To investigate further, the researchers first tested whether the elephants would eat those acacia trees if they were stripped of their ant defenders. And it turned out the answer was yes. In fact, in the absence of ants, the elephants like to eat the ant-plants just as much as they like to eat their favorite tree food. "When either tree species had ants on them, the elephants avoided those trees like a kid avoids broccoli," Palmer said.

When ants were removed from the acacia trees in their natural environment on the African savanna, the elephants did much more damage than they otherwise would over the course of a year. "We had solved that part of the mystery—swarming groups of ants that weigh about five milligrams each can and do protect trees from animals that are about a billion times more massive." Palmer said.

It appears that an elephant's long trunk is its Achilles' heel. The outside of the trunk may be tough, but the inside is extremely sensitive and loaded with nerve endings. "It seems that elephants simply do not like ants swarming up the insides of their trunks, and I can't say I blame them," Palmer added.

In contrast, the ants don't offer much protection against giraffes, which simply swipe swarming ants away with their long, tough tongues.

The findings matter in the bigger picture, the researchers say, because elephants at high enough densities can "literally convert woody areas into areas of open grassland." It might be that ants could prevent that sort of widespread, long-term change in savannas. In fact, the researchers showed that ant-acacia numbers don't decline when elephants move in.
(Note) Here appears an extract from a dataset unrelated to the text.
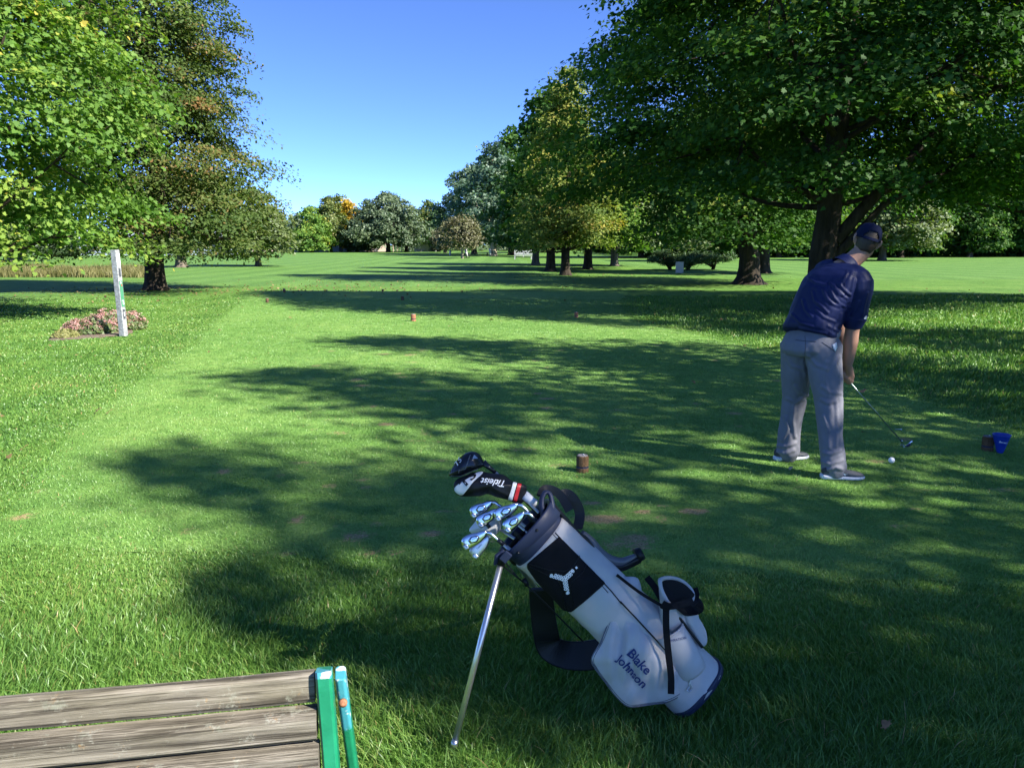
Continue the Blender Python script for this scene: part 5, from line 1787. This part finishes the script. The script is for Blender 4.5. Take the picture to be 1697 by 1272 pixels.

"Because tree cover strongly regulates a host of ecosystem processes, including carbon storage, fire-return intervals, food web dynamics, nutrient cycling, and soil-water relations in our [study] system and others, these tiny bodyguards likely exert powerful indirect effects at very large spatial and temporal scales," the researchers write. "As elephants and other large mammals in Africa exhibit chronic declines in some habitats and overabundance in others, identifying the ecological consequences of such landscape change remains an important challenge for wildlife managers in the future."